Description of the task:
Print the lines of the data, starting with the first, up to and including the line where "from mathutils.bvhtree import BVHTree" appears.

Dataset extract:
--- start ---

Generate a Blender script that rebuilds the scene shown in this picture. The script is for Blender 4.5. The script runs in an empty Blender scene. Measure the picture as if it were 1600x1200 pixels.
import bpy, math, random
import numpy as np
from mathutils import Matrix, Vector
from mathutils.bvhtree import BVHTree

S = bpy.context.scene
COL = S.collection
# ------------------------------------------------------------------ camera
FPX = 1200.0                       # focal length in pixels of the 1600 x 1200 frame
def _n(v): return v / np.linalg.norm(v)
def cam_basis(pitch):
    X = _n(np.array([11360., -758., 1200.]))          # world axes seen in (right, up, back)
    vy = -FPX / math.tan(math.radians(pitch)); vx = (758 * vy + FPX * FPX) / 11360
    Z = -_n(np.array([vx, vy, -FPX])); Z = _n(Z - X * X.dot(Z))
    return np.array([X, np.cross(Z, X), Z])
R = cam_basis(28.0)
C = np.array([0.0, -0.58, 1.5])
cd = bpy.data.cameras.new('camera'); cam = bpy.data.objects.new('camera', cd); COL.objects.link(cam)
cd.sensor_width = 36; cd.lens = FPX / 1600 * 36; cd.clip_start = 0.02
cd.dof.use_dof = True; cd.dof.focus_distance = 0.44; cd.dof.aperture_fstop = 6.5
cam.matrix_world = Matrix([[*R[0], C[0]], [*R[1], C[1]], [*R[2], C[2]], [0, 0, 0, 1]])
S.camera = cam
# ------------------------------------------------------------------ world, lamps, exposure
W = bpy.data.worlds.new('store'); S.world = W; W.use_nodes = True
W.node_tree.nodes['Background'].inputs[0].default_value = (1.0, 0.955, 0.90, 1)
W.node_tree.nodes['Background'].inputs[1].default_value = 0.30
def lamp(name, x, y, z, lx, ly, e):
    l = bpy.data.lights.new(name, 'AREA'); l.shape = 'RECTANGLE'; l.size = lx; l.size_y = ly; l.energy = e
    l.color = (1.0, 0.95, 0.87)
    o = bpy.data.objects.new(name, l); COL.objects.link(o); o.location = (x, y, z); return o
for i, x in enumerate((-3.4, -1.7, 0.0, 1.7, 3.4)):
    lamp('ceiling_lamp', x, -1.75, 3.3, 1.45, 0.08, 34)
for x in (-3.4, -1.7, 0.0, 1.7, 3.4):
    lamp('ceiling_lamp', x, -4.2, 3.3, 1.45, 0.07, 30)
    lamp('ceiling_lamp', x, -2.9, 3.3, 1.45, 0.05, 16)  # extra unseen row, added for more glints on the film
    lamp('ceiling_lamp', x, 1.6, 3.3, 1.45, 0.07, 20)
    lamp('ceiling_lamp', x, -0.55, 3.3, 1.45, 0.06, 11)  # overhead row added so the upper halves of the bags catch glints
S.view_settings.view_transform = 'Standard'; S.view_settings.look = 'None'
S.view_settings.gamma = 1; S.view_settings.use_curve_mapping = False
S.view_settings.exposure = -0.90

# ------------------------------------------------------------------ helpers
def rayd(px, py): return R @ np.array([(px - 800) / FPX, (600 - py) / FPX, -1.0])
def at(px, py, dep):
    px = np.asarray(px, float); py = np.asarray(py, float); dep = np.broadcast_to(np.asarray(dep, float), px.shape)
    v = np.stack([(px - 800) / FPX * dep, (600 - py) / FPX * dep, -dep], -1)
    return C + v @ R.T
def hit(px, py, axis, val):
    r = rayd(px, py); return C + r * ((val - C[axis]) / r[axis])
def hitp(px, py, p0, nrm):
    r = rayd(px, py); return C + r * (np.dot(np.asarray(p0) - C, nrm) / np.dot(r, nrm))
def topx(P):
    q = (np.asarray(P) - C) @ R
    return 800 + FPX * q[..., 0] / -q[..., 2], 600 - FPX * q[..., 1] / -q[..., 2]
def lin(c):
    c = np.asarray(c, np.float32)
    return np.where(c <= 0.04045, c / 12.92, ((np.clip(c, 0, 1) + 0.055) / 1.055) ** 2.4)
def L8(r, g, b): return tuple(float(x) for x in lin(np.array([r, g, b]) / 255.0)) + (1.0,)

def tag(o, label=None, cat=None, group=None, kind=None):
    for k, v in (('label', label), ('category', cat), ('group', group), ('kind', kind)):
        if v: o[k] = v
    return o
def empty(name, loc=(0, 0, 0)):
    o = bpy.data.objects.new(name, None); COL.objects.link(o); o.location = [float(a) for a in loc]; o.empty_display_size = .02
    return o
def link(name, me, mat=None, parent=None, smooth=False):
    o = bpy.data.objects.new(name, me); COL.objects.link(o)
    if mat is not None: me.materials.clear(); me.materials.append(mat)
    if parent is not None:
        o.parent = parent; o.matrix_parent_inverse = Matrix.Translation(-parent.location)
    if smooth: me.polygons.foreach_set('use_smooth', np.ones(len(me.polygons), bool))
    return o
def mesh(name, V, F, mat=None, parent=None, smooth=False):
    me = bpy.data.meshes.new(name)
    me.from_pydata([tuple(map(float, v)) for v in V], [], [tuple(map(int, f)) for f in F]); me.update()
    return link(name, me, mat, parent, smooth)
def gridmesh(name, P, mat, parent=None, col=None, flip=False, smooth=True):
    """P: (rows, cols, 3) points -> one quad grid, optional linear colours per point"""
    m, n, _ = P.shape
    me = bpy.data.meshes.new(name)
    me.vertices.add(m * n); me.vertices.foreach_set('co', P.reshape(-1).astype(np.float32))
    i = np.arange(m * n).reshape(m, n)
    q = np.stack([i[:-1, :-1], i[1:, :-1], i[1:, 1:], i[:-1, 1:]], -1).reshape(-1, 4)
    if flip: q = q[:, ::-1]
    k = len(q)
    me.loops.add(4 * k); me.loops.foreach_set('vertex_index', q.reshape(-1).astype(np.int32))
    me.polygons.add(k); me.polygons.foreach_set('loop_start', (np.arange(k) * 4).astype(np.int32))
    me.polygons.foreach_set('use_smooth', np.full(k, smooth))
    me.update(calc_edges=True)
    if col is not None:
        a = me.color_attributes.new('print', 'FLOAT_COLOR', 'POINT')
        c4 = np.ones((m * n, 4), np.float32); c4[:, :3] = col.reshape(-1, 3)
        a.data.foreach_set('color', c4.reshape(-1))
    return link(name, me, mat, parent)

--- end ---

Answer for this exercise:
Generate a Blender script that rebuilds the scene shown in this picture. The script is for Blender 4.5. The script runs in an empty Blender scene. Measure the picture as if it were 1600x1200 pixels.
import bpy, math, random
import numpy as np
from mathutils import Matrix, Vector
from mathutils.bvhtree import BVHTree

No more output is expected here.